D’emblée le réalisateur définit sa forme (collage d’images d’archives, d’extraits d’émission de télé, qui ponctuent le récit) et surtout sa place : qu’il évoque sa ville natale ou qu’il s’interroge sur l’utilisation des armes à feu et la violence de la société américaine (Bowling for Columbine, 2002), Michael Moore ne parle pas en intellectuel théorique et distant, mais en membre de la communauté qu’il observe d’un œil curieux, critique, compatissant, et avec un humour formidable.
Avec The Big One (1997) puis Bowling for Columbine, qui obtient l’oscar du meilleur documentaire, Michael Moore devient une personnalité populaire aux Etats-Unis, ses films atteignent des records d’entrée historiques dans un pays où le documentaire est généralement loin d’attirer les foules. Parfois manipulateur dans ses montages, unique et intarissable commentateur des images d’archives qu’il exploite dans des films toujours plus ambitieux, on peut lui reprocher de se répéter et de livrer une lecture manichéenne de réalités bien complexes.
Farhenheit 9/11 (palme d’or du festival de Cannes en 2004), décryptage de la politique de Bush à la lumière de ses intérêts dans la guerre en Irak, ainsi que ses deux derniers films Sicko et Capitalism : a love story, ont été épinglés pour leur schématisme. Tout à ses démonstrations et à ses dénonciations, Moore n’y va pas sans une certaine dose mauvaise fois. Reste l’humour inaltérable de ce lutteur à l’apparente bonhomie. Et sa façon jubilatoire d’envoyer bouler le protocole journalistique, en prenant d’assaut, caméra sous le bras, des citadelles inaccessibles.

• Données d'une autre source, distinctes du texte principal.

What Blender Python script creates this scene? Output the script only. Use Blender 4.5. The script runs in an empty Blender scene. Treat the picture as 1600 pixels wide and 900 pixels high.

Ses rencontres avec Phil Knight, PDG de Nike (dans The Big One), dont les profits sont basés sur l’exploitation d’une main-d’œuvre sous-payée en Indonésie, ou avec l’acteur Charlton Heston (dans Bowling for Columbine), militant ardent du port d’arme et de l’auto-défense, sont des moments inoubliables. Pas seulement parce qu’il pose les questions simples qu’on aimerait tous poser, mais aussi parce que le réalisateur y apparaît totalement sincère, joueur fair-play, attentif à l’adversaire, et complètement désorienté par la folie de l’humanité.